Obstacles to asset monetisation plan

Major obstacles the government is facing while trying to privatise smaller airports in the country are the level of security, interest from the private sector and accreditation from international airport regulators.

Security and accreditation from airport regulators

Currently, the AAI handles security at most Indian airports. Even in private airports like Mumbai and Delhi, the security is handled by the AAI, which holds a nominal stake in the airports.

In case the government completely sells its stake in airports, it will have to set up an independent authority to ensure that safety standards are met, especially at smaller airports, one of the experts cited above said.

He added that smaller airports being completely privately operated means higher cases of access loading on commercial flights and overbooking of passenger flights.

Private players will also need to hire Central Reserve Police Force (CRPF) officials as part of their security teams to ensure high standards, which may be an added expense.

The government may also struggle with getting international accreditation for its smaller airports which may lead to lower interest from private players.

“Operators may ask the government for international accreditation to operate international flights before redeveloping them. While this may not be a problem for larger cities like Pune, smaller cities may struggle to get international clearances and interest from airlines to operate flights,” another industry expert noted.

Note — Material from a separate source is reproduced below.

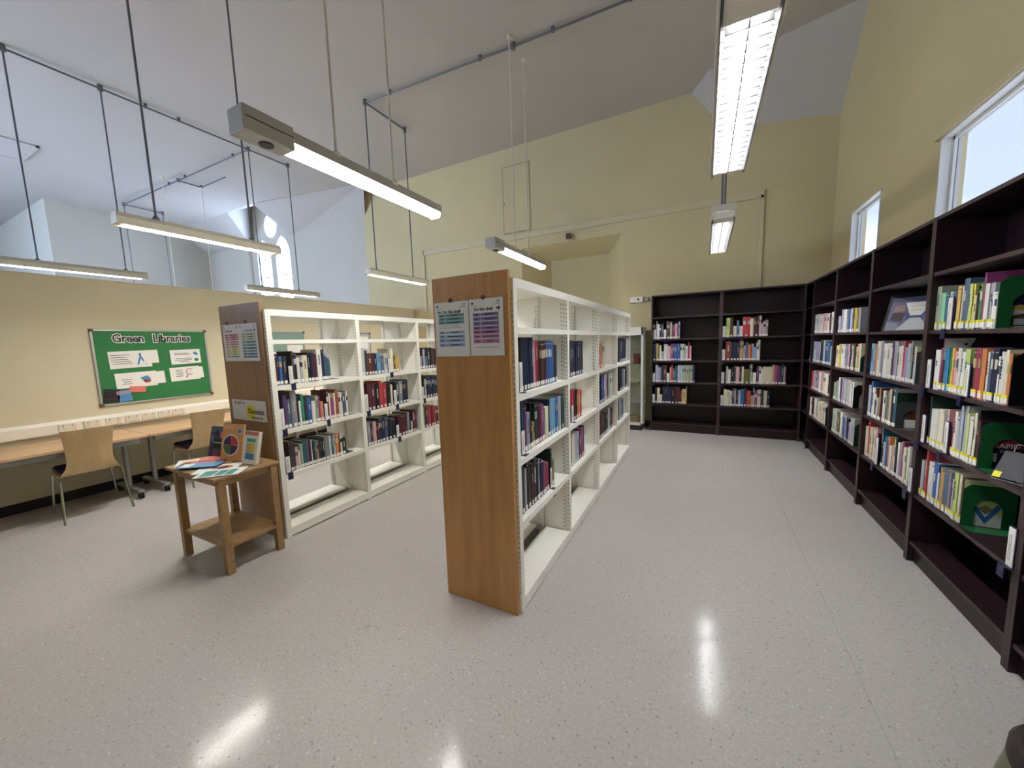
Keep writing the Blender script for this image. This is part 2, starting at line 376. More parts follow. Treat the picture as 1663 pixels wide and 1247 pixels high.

Interest from private players

The government successfully managed the first round of airport privatisation, and the Adani group won the bids to operate six airports.

The group bagged contracts to redevelop and operate six airports - Lucknow, Ahmedabad, Jaipur, Mangaluru, Thiruvananthapuram, and Guwahati.

Furthermore, the government only received expressions of interest from a handful of other private players, and if the case is the same for airports in the future, the government may find it tough to achieve its goals.

“The government will have to ensure that a monopoly situation is not created in the airports operating business in the country, and if its clusters are not attractive enough, the privatisation drive will not be successful,” the Mumbai-based expert added.